The Metro would also sabotage the core of a viable light rail network. With the government desperately plucking ever-expanding estimates of passenger numbers out of the air to justify the Metro – not very credible after similar predictions scuttled the private builders of the Cross-City and Lane Cove Tunnels – there is little chance they will also pay for the light rail city loop, which would serve the city far better at a fraction of the cost.

“Light rail will provide stops every 200–300 metres around the city,” says Mr Gatenby. “It will immediately replace large numbers of buses. The Metro with only three city stops cannot do this, and people will simply prefer light rail because it will be so much more convenient. Nor would you have to travel 100 feet underground each time you get on or off,” he said.

And even if the state can find the $5.6bn to pay for the Metro, the money-box would be empty, the state deep in debt while the under-patronised underground lost yet more money operationally. Sydney would have a second ‘ghost train’ to keep the Airport Line company while further funding for public transport would be scant.

It’s clear that a light rail network reaching out to Dulwich Hill via Leichhardt, to the University of NSW via Oxford Street (relieving some of Oxford Street’s traffic problems) and down to Circular Quay, would do a far better job than the Metro of shifting people and reducing car and bus use.

If you believe in both coexisting, you have to believe that a Government which has been pathologically opposed to Light Rail for years is going to allow it, and pay for it, even as it sends the Metro broke.

Yet Clover Moore is taking just that line, so I asked her media people how she resolved the contradictions. The reply was a post-modern babble of buzzwords:

“Light rail would complement the metro, along with transport links to north-west and south-west Sydney to help move the 850,000 people who travel around the city daily,” replied the Lord Mayor’s spokesperson.

“The Sydney Metro can lay the foundation for a modern, sustainable and integrated transport system that includes light rail.” …And so-on.

In other words, when I asked how mutually opposing transport systems could be complementary, the answer was a simple assertion that all three systems would be complementary. This is called begging the question, a classic fallacy.

So I asked again, pointing out that my question had not been answered.

“I think we’ve addressed your question about what the City’s view is on Metro/heavy rail/light rail,” came the content-free reply.

John Bradfield and Jack Lang must be rolling in their graves.

Council, it seems, cannot refute the mutual contradictions between the CBD Metro and other transport modes. So does it simply lack the intelligence to see this?

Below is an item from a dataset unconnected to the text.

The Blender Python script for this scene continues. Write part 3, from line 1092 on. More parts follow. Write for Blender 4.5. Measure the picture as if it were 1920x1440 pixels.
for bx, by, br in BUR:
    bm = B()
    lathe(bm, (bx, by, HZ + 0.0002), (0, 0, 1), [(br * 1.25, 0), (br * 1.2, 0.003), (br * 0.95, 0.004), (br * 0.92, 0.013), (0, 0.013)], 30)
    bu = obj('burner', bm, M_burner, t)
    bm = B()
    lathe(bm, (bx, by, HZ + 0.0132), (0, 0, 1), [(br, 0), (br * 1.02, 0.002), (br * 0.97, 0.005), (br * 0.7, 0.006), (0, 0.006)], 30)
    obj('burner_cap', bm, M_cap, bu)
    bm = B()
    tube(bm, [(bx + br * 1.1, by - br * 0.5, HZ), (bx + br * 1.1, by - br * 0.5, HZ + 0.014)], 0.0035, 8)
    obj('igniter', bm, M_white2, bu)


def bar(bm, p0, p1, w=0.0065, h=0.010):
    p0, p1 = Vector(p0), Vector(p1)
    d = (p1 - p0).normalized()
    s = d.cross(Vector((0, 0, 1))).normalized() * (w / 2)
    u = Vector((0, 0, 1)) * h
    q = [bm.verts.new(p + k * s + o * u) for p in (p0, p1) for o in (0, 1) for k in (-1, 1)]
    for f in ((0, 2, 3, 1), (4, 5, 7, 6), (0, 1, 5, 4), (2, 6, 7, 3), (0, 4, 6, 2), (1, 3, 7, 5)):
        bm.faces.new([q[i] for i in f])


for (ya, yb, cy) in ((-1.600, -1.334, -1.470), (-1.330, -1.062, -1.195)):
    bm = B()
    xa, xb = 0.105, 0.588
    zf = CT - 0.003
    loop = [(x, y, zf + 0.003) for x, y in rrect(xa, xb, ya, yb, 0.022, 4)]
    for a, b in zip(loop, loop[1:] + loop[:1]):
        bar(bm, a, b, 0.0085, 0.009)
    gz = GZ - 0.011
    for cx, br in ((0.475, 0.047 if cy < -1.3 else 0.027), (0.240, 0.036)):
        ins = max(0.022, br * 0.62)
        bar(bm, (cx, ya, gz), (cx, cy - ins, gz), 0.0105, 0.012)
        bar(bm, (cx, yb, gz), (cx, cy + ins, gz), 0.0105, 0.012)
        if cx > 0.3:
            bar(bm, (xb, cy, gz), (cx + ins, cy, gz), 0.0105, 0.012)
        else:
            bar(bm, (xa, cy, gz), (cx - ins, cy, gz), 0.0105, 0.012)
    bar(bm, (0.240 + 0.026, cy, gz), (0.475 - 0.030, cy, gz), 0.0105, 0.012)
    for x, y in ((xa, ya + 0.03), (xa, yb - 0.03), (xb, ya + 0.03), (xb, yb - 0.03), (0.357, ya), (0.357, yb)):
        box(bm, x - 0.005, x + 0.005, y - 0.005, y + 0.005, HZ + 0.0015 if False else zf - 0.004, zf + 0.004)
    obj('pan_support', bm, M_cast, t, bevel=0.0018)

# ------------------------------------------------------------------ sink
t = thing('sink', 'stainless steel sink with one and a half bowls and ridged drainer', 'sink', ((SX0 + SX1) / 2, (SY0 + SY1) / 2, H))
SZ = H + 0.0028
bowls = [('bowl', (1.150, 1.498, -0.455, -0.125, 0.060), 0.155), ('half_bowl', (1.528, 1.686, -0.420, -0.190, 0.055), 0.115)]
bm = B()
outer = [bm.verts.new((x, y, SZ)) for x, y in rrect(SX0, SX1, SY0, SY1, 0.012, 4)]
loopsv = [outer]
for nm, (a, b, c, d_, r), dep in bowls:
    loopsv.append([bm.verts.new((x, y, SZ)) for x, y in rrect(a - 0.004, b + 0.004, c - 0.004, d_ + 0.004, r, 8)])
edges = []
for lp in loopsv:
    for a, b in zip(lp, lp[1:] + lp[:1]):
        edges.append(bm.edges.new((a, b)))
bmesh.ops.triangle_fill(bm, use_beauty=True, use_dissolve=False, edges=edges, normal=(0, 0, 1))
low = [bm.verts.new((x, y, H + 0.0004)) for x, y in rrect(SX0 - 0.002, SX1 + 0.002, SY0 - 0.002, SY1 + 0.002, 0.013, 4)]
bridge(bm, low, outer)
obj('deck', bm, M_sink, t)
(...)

Or has a deal been done between Clover Moore and the state government – ‘you support our Metro and we’ll subsidise Town Hall Square and, oh, we’ll throw in that new selective legislation you wanted freezing night life in the city’s entertainment precincts’.

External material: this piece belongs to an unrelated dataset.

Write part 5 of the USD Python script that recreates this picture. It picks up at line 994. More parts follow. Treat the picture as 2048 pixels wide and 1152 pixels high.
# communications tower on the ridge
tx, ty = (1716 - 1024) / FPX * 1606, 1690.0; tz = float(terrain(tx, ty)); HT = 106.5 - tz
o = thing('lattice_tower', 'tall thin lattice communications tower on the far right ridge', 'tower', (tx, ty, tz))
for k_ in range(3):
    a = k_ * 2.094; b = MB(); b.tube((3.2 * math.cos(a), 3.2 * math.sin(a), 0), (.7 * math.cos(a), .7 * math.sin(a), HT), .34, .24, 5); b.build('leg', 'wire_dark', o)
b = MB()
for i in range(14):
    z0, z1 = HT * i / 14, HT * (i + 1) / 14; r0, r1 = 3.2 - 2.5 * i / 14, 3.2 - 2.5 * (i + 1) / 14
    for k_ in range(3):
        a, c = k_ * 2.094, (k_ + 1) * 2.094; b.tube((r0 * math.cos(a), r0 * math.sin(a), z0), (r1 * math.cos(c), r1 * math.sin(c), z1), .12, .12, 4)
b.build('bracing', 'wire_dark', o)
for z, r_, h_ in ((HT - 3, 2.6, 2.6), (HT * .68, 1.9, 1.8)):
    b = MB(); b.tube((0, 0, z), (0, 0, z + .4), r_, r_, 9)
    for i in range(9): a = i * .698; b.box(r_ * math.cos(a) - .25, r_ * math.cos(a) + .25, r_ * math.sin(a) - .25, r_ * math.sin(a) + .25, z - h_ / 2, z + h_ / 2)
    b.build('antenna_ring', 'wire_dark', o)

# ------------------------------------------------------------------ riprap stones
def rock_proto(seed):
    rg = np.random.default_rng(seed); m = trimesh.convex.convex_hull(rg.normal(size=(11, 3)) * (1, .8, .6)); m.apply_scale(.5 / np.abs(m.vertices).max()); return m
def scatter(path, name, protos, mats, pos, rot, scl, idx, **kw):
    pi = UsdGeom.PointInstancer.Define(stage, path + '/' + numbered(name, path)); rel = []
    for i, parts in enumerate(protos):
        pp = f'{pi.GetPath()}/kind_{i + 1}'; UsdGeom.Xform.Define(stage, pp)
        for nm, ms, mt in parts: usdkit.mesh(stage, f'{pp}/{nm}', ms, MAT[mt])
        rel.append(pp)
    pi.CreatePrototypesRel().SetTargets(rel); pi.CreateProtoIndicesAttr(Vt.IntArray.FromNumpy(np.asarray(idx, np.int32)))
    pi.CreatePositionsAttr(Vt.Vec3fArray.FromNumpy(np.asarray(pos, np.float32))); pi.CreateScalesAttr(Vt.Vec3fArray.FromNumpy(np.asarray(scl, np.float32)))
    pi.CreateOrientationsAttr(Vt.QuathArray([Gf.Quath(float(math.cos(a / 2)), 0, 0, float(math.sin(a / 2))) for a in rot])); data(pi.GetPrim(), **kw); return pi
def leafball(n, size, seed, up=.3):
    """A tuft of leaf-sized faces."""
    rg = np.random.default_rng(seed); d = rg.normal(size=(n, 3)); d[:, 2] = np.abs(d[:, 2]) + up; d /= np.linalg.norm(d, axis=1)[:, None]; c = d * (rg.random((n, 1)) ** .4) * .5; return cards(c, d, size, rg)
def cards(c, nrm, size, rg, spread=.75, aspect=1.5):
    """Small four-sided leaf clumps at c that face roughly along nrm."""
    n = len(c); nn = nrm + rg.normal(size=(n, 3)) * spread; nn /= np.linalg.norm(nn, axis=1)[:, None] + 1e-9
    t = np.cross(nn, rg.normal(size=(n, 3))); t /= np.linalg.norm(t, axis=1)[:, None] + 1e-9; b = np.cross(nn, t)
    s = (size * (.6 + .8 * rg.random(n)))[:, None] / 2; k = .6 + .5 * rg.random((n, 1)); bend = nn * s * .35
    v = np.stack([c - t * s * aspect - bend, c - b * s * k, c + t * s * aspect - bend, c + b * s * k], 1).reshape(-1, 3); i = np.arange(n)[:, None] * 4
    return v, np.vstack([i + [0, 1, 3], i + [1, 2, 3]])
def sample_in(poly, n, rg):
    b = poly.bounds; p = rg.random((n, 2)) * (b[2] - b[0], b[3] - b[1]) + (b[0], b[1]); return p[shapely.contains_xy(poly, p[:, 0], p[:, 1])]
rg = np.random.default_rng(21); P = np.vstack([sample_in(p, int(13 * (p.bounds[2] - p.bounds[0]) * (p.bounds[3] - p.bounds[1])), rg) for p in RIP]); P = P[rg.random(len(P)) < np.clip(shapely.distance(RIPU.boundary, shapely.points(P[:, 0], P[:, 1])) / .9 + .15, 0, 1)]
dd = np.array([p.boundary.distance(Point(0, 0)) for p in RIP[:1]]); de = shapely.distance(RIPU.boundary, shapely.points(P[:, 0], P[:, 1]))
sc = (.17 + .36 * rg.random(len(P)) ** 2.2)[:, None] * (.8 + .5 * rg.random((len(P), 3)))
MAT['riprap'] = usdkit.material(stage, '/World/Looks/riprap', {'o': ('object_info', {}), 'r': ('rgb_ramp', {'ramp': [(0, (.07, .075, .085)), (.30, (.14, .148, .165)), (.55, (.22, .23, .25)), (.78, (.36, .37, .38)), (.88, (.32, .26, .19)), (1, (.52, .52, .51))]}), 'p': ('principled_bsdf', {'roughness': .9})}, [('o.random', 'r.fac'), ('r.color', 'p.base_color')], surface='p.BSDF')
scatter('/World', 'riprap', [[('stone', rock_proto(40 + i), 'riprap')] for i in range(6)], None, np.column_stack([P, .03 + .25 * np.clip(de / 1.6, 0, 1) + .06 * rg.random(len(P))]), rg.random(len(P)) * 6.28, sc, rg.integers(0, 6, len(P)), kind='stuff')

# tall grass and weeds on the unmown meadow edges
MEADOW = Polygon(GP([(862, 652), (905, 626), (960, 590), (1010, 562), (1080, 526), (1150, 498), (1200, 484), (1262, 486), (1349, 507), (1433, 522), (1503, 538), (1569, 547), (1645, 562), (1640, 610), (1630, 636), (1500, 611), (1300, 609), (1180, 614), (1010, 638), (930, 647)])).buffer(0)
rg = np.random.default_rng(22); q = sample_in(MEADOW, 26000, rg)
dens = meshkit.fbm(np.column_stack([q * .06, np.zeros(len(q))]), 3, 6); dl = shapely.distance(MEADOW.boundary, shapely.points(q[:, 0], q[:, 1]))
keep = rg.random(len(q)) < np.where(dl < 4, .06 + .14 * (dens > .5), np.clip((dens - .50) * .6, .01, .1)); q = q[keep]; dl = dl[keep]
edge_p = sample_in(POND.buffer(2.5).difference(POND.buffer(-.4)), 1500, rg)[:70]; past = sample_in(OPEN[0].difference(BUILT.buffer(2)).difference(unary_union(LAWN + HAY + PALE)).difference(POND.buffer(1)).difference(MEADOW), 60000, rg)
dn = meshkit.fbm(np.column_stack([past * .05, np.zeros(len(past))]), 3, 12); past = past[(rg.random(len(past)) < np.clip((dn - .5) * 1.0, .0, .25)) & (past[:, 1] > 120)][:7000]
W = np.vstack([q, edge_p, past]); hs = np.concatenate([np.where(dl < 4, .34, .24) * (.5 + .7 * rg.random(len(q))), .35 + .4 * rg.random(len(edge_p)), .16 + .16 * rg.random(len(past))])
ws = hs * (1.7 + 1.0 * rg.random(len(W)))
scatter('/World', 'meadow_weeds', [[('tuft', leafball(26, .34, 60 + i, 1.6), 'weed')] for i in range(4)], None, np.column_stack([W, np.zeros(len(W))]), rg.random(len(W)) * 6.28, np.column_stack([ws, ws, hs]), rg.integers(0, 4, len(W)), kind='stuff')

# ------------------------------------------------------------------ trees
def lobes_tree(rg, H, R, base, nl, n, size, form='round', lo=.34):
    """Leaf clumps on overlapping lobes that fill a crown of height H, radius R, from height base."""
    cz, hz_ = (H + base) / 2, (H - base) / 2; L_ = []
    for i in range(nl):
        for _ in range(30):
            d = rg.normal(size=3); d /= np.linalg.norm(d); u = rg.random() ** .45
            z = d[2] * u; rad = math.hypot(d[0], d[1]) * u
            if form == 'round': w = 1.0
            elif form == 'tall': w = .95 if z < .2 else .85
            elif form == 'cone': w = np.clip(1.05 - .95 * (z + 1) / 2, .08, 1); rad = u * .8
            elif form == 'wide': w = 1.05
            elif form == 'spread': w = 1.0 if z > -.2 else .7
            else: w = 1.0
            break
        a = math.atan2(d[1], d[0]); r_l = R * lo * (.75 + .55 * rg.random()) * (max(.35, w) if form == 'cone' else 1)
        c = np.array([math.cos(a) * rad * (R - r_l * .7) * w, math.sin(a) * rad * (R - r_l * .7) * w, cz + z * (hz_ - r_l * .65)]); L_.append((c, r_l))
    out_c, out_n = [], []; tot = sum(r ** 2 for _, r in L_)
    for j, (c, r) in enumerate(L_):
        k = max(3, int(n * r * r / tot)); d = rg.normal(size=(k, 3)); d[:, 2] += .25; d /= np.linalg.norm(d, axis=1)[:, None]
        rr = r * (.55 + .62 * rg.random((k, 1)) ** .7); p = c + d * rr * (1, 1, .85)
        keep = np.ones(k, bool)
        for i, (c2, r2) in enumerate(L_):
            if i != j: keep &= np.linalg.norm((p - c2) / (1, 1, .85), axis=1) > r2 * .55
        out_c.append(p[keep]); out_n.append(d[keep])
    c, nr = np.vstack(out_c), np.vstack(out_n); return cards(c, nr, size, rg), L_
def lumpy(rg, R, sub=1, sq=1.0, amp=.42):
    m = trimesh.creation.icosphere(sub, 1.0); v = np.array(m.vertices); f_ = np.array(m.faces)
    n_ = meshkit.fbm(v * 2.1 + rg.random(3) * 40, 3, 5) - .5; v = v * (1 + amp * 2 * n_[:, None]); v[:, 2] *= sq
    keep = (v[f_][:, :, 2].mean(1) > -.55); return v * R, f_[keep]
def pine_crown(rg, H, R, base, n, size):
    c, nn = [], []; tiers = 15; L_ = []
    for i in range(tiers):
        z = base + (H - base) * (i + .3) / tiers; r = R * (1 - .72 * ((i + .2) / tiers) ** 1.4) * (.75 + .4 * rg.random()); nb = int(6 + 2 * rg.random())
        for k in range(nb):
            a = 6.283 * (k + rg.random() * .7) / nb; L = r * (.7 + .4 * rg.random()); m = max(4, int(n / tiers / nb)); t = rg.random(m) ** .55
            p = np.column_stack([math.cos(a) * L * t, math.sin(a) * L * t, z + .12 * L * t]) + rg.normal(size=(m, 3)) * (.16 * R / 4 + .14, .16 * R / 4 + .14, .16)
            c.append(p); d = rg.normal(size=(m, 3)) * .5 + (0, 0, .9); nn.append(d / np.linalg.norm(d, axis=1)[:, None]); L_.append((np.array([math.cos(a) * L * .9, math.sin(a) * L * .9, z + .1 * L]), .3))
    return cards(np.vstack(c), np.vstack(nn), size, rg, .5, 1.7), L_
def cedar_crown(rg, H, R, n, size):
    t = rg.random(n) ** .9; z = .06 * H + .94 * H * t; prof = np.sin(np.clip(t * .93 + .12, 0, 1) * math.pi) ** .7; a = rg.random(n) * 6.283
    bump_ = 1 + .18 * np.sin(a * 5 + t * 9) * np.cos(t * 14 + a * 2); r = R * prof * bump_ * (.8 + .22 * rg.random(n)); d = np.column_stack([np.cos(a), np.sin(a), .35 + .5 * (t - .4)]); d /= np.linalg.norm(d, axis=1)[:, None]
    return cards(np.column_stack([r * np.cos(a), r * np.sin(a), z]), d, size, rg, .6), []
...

Either way, the outlook for Sydney is bleak.

by Michael Gormly

Postscript: (13/10/09) The Plot Thickens – According to The Sydney Morning Herald today the state government “caved in” because  Clover Moore had “threatened to pull out of a study into the extension of the light rail network after the Government refused to extend its terms of reference to include the inner-city loop.”

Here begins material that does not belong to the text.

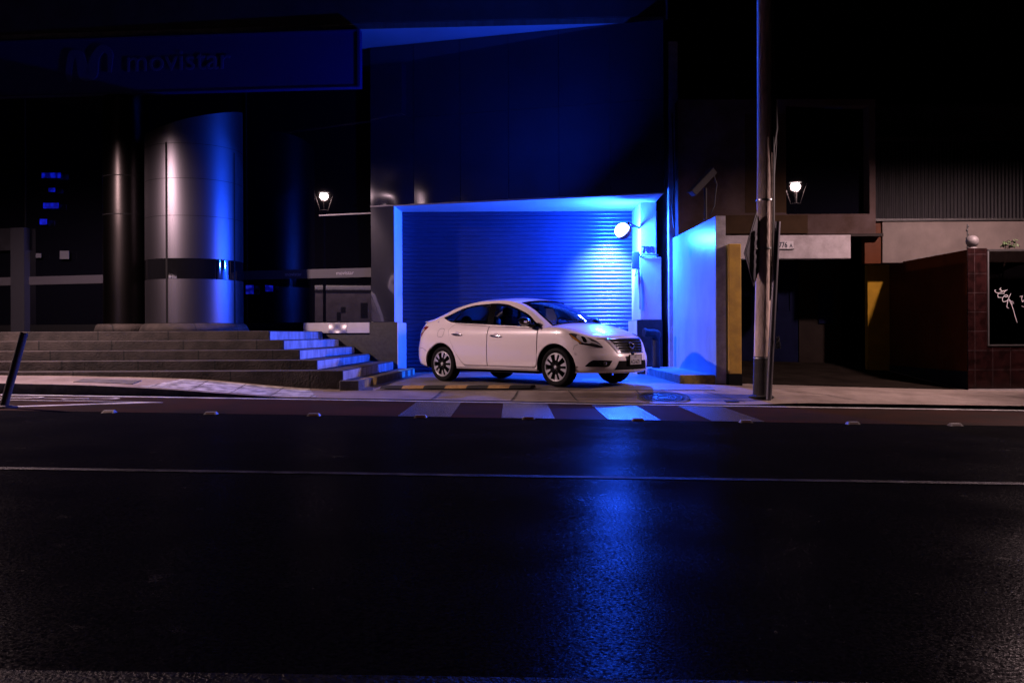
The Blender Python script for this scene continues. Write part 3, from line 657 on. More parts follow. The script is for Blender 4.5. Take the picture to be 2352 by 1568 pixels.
spz = zpave(3.885, 13.2)
spst = thing('steel_post', 'rusty hollow steel post leaning against the utility pole', 'post', (3.885, 13.2, spz))
mb = MB(); mb.tube([(0, 0, 0), (.15, .0, 2.70)], .045, 14, cap=False); mb.tube([(0, 0, 0), (.15, 0, 2.70)], .038, 14, cap=False); mb.build('tube', 'galv', spst)
MB().tube([(.165, -.01, 2.05), (.05, .02, 2.09)], .008, 6).build('wire_tie', 'cable', spst)
mb = MB()
for k in range(14): 
    a = rng.uniform(-1, 1, 3)*np.array([.03, .03, .10]); mb.tube([(.12+a[0], -.05+a[1]*.3, .88+a[2]), (.12+a[1]+.02, -.06, .86-a[2]), (.11+a[2]*.3, -.05, .80+a[0])], .006, 5)
mb.build('rag', 'cable', spst)
rs = thing('road_sign', 'diamond road sign turned almost edge-on on the utility pole', 'road sign')
yc = 13.25
qv = [px(1709, 581, yc-.22), px(1737.5, 480+4, yc), px(1759, 563, yc+.25), px(1731, 659, yc)]
mid = sum(qv, Vector())/4; nn = (qv[0]-qv[2]).cross(qv[1]-qv[3]).normalized(); nn = nn if nn.y < 0 else -nn
mb = MB(); a_ = [v+nn*.006 for v in qv]; b_ = [v-nn*.006 for v in qv]
mb.add(a_+b_, [(0, 1, 2, 3), (7, 6, 5, 4), (0, 4, 5, 1), (1, 5, 6, 2), (2, 6, 7, 3), (3, 7, 4, 0)]); mb.build('sign_plate', 'sign_back', rs, recalc=True)
mb = MB(); e0 = [mid+(v-mid)*.86+nn*.009 for v in qv]; e1 = [mid+(v-mid)*.91+nn*.009 for v in qv]
mb.add(e0+e1, [(i, (i+1) % 4, 4+(i+1) % 4, 4+i) for i in range(4)]); mb.build('sign_border', 'black', rs, recalc=True)
rv = (qv[2]-qv[0]).normalized(); uv_ = (qv[1]-qv[3]).normalized()
mb = MB()
for dz_, hw_ in ((.16, .16), (.02, .30), (-.12, .26), (-.26, .14)):
    q_ = [mid+nn*.0085+rv*(a1*hw_*.55)+uv_*(dz_+b1*.035) for a1, b1 in ((-1, -1), (1, -1), (1, 1), (-1, 1))]; mb.add(q_, [(0, 1, 2, 3)])
mb.build('faded_marks', 'faded_mark', rs, recalc=True)
MB().tube([mid, mid+Vector((.15, .12, 0))], .015, 8).build('bracket', 'iron', rs)

# ------------------------------------------------------------------ the house on the right
hs = thing('house', 'dark brown house with carport, white number beam and upper window', 'house')
H0 = Vector((3.36, 17.55, 0)); HU = Vector((1, 0, 0)); HN = Vector((HU.y, -HU.x, 0))
def hf(u, d, z): return H0+HU*u+HN*d+Vector((0, 0, z))
uw0, uw1 = 2.18, 3.86; zw0, zw1 = 3.38, 5.56
mb = MB(); mb.box(0, uw0, -.3, 0, 2.98, 5.69); mb.box(uw1, uw1+.12, -.3, 0, 2.98, 5.69); mb.box(uw0, uw1, -.3, 0, 2.98, zw0); mb.box(uw0, uw1, -.3, 0, zw1, 5.69)
mb.xf(hf).build('upper_wall', 'house_wall', hs)
mb = MB(); wl, wr = (H0.x+uw0+.01, 17.575), (H0.x+uw1-.01, 17.575+.159*(uw1-uw0))
mb.prism([wl, wr, (wr[0], wr[1]+.02), (wl[0], wl[1]+.02)], zw0+.01, zw1-.01).build('window', 'shop_glass', hs)
MB().box(uw0, uw1, -.42, -.38, zw0-.2, zw1+.2).xf(hf).build('window_reveal', 'black', hs)
MB().box(1.35, uw0-.002, -.01, .005, 3.41, 5.4).xf(hf).build('brown_render', 'house_brown', hs)
mb = MB(); mb.box(.92, 2.6, -.01, .03, 2.99, 3.36); mb.xf(hf).build('wall_ledge', 'house_brown', hs)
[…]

The article also refers to the inherent conflict between a feasible light rail system and the CBD Metro. But, given that, surely the Transport Minister would welcome Council pulling out of the light rail study – a perfect excuse to cancel it and leave the way clear for the Metro. It doesn’t add up. Whatever leverage Ms Moore seems to have gained over the state government, it wasn’t that. But if it results in a sensible light rail network instead of a treasury-busting mini-metro, everyone will win.